- **Directive**
Every line in the data below from the one containing "g = N.new('ShaderNodeNewGeometry')" down to the one containing "t = N.new('ShaderNodeBsdfTranslucent');", both included, must be retyped exactly; no other line is to appear.

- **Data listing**
* * * * * * * * *

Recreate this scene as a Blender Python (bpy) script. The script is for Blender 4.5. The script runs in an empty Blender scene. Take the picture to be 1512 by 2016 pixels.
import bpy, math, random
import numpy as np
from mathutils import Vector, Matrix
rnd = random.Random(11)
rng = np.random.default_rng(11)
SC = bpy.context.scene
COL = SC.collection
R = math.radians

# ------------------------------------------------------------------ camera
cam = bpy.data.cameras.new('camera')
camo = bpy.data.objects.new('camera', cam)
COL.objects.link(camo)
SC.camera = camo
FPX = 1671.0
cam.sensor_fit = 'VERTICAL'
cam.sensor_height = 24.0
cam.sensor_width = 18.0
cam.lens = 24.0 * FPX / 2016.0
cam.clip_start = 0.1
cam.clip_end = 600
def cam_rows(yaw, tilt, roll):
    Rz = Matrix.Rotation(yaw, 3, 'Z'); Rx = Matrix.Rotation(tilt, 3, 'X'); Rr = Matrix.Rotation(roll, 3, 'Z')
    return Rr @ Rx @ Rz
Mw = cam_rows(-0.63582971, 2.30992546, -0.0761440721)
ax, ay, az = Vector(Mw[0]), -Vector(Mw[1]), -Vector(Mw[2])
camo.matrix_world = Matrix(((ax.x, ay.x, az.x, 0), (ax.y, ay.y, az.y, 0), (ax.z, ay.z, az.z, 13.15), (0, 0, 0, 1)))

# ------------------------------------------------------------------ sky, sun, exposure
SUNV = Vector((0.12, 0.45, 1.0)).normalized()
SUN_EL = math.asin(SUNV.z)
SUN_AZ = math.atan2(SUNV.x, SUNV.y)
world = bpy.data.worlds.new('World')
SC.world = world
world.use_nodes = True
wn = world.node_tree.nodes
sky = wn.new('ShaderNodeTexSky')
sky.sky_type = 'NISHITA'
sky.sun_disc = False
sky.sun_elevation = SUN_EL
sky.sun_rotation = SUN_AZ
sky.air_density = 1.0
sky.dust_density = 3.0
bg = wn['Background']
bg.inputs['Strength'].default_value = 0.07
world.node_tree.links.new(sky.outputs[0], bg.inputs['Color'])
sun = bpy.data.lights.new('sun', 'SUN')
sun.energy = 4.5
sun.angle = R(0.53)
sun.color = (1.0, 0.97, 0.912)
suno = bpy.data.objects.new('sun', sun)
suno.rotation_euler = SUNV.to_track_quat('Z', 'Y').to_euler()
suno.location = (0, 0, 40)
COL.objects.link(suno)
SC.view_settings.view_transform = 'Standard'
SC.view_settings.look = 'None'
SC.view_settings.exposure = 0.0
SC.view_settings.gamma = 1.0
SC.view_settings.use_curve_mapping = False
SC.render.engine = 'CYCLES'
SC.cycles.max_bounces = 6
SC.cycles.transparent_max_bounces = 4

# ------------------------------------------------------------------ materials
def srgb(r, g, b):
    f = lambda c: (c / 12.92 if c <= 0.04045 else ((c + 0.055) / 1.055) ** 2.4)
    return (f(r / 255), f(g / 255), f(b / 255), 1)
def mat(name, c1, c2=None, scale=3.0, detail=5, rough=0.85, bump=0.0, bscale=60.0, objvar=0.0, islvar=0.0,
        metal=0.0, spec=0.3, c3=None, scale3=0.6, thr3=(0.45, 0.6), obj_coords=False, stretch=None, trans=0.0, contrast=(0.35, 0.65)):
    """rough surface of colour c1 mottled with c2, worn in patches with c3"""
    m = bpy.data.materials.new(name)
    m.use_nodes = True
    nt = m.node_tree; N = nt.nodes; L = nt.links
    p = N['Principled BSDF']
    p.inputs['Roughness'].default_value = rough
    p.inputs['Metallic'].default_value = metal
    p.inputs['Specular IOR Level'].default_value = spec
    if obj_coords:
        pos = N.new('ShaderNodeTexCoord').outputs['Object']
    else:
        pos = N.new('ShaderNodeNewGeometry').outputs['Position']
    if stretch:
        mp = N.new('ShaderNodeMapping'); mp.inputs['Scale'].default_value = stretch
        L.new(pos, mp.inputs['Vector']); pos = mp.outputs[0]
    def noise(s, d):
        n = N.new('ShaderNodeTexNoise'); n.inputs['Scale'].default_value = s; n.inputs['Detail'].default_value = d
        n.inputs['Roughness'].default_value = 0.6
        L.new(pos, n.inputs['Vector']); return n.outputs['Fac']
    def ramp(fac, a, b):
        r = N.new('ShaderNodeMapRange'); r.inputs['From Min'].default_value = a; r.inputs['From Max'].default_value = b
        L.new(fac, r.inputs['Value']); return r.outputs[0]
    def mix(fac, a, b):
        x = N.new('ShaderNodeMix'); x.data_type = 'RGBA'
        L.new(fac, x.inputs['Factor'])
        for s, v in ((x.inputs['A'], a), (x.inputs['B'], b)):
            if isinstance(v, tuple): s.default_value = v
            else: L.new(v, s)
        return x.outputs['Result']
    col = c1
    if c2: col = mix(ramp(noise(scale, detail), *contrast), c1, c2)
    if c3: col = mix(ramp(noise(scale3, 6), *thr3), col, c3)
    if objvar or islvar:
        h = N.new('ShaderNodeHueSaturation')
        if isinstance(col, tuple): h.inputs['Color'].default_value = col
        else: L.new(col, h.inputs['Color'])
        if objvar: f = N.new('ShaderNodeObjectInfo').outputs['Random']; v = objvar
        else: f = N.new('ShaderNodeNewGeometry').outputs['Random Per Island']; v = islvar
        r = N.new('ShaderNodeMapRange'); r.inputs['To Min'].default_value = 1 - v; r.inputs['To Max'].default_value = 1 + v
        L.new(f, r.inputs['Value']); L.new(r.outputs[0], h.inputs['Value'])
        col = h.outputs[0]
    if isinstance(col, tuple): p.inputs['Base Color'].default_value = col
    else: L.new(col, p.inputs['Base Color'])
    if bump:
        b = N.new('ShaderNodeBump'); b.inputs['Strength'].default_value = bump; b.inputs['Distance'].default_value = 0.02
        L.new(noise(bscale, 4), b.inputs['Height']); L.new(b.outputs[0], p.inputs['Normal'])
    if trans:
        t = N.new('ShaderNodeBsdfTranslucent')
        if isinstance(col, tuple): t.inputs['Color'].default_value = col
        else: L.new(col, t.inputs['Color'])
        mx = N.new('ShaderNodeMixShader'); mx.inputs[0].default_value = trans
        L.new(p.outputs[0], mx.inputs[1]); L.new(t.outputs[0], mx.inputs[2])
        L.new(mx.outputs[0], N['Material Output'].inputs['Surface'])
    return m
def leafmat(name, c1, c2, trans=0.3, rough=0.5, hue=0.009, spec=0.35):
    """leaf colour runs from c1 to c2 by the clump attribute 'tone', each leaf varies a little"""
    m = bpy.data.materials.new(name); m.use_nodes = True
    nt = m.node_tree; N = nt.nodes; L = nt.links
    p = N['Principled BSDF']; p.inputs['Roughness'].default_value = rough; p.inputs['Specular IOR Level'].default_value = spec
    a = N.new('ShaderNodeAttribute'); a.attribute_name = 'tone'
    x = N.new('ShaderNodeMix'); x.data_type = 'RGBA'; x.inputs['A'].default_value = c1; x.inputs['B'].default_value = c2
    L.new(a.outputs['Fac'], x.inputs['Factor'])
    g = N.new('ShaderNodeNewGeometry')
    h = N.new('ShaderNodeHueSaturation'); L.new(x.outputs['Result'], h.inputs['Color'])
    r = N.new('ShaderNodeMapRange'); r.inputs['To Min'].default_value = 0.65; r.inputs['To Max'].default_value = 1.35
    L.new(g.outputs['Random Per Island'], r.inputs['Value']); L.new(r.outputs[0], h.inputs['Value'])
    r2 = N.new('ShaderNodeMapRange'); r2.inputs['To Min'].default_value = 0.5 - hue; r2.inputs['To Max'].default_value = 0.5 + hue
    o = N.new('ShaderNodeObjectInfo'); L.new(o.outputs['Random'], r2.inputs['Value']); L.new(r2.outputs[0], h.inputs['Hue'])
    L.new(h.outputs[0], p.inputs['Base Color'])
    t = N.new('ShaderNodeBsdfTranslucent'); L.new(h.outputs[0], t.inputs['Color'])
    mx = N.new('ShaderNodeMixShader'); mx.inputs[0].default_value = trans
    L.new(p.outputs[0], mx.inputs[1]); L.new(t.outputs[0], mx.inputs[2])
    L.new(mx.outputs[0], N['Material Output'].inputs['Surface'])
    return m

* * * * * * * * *

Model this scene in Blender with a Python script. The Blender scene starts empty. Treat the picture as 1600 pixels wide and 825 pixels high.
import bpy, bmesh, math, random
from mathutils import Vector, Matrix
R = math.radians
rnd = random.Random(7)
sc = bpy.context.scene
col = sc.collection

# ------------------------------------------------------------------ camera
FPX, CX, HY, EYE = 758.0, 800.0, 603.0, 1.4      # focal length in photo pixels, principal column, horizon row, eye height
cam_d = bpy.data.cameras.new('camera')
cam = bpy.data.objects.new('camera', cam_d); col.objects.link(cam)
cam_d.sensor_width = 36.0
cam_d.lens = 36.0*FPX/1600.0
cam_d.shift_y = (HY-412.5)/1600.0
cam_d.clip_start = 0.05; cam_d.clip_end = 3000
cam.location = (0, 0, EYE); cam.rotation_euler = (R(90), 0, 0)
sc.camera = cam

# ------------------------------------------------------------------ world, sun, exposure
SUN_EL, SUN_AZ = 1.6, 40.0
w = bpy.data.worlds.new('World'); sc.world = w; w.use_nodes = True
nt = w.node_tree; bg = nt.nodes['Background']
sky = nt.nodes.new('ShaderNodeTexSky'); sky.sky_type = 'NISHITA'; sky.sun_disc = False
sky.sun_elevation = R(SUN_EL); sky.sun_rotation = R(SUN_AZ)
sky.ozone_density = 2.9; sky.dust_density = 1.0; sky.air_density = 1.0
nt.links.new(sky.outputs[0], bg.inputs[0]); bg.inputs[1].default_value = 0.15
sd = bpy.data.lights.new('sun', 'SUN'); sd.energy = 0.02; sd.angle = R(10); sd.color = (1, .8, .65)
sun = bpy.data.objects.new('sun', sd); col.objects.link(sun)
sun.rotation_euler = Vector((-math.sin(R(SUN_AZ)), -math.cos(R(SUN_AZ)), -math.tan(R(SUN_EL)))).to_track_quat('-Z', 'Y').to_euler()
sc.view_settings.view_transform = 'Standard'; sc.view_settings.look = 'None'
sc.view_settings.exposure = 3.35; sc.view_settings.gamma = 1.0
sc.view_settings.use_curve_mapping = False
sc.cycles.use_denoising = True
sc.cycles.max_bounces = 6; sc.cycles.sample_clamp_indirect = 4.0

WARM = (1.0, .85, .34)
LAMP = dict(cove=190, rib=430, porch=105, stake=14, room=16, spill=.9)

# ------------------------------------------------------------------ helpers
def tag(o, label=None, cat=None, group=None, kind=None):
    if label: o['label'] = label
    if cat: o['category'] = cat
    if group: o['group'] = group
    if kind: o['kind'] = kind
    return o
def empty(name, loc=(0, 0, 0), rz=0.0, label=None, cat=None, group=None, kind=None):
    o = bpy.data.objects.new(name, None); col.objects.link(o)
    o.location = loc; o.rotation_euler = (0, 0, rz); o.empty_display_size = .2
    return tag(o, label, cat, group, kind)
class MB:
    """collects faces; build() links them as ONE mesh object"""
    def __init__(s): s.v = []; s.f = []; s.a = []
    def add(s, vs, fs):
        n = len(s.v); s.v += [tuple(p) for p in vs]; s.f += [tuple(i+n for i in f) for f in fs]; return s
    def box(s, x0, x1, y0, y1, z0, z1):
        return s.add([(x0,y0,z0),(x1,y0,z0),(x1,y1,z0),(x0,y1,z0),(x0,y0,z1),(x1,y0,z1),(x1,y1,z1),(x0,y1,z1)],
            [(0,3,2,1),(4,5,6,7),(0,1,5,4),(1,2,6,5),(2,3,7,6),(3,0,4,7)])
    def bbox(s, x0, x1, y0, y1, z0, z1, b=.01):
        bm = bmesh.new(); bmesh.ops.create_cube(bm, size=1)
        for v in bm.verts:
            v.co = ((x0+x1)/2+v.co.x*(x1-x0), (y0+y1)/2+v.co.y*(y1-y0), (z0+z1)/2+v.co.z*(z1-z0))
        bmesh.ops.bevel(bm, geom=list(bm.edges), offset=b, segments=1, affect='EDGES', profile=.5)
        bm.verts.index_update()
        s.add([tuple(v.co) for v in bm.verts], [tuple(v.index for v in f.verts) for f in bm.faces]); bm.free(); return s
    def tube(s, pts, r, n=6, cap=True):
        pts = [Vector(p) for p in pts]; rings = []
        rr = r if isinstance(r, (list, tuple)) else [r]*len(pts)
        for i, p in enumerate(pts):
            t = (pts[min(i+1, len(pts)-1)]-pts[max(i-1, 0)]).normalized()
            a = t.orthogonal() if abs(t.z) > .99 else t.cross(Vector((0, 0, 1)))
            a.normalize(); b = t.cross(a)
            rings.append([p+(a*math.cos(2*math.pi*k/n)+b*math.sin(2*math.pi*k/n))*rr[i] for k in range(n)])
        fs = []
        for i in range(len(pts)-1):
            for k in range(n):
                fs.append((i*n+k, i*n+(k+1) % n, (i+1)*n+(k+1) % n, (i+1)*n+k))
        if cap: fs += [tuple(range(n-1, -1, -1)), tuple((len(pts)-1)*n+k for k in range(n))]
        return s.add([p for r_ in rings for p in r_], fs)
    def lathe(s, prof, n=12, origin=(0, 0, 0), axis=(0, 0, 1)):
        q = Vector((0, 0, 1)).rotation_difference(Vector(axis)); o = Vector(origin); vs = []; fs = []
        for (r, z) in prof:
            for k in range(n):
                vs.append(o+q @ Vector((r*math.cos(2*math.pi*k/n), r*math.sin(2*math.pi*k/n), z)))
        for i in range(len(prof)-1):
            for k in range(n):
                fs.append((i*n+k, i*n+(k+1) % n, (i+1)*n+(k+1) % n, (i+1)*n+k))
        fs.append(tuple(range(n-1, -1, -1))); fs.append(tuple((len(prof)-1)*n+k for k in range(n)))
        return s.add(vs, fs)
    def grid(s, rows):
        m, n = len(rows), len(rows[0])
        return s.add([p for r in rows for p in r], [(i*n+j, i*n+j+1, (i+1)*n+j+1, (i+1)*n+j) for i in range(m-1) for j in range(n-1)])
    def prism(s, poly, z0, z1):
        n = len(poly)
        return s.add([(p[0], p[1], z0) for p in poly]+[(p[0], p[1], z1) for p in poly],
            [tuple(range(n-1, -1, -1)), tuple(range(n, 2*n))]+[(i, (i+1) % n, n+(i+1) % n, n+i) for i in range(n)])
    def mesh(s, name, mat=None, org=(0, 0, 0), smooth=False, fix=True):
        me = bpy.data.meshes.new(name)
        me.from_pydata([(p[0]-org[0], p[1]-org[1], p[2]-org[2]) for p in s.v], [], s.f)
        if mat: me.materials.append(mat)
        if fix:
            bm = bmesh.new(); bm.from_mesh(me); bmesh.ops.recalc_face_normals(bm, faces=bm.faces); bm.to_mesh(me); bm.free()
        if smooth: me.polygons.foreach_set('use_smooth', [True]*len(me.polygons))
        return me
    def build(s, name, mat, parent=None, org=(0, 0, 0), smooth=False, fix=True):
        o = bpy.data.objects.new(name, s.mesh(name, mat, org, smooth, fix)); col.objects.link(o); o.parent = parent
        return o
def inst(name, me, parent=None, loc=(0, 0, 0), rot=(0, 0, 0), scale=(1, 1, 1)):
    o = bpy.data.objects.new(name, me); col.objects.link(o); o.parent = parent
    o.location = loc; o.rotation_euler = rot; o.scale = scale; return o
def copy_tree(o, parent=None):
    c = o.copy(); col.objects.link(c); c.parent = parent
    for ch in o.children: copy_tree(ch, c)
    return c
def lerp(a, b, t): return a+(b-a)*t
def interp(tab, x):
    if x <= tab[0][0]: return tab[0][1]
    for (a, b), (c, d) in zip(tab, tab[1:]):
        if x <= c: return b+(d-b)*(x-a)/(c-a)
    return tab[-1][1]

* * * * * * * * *

- **Task result**
    g = N.new('ShaderNodeNewGeometry')
    h = N.new('ShaderNodeHueSaturation'); L.new(x.outputs['Result'], h.inputs['Color'])
    r = N.new('ShaderNodeMapRange'); r.inputs['To Min'].default_value = 0.65; r.inputs['To Max'].default_value = 1.35
    L.new(g.outputs['Random Per Island'], r.inputs['Value']); L.new(r.outputs[0], h.inputs['Value'])
    r2 = N.new('ShaderNodeMapRange'); r2.inputs['To Min'].default_value = 0.5 - hue; r2.inputs['To Max'].default_value = 0.5 + hue
    o = N.new('ShaderNodeObjectInfo'); L.new(o.outputs['Random'], r2.inputs['Value']); L.new(r2.outputs[0], h.inputs['Hue'])
    L.new(h.outputs[0], p.inputs['Base Color'])
    t = N.new('ShaderNodeBsdfTranslucent'); L.new(h.outputs[0], t.inputs['Color'])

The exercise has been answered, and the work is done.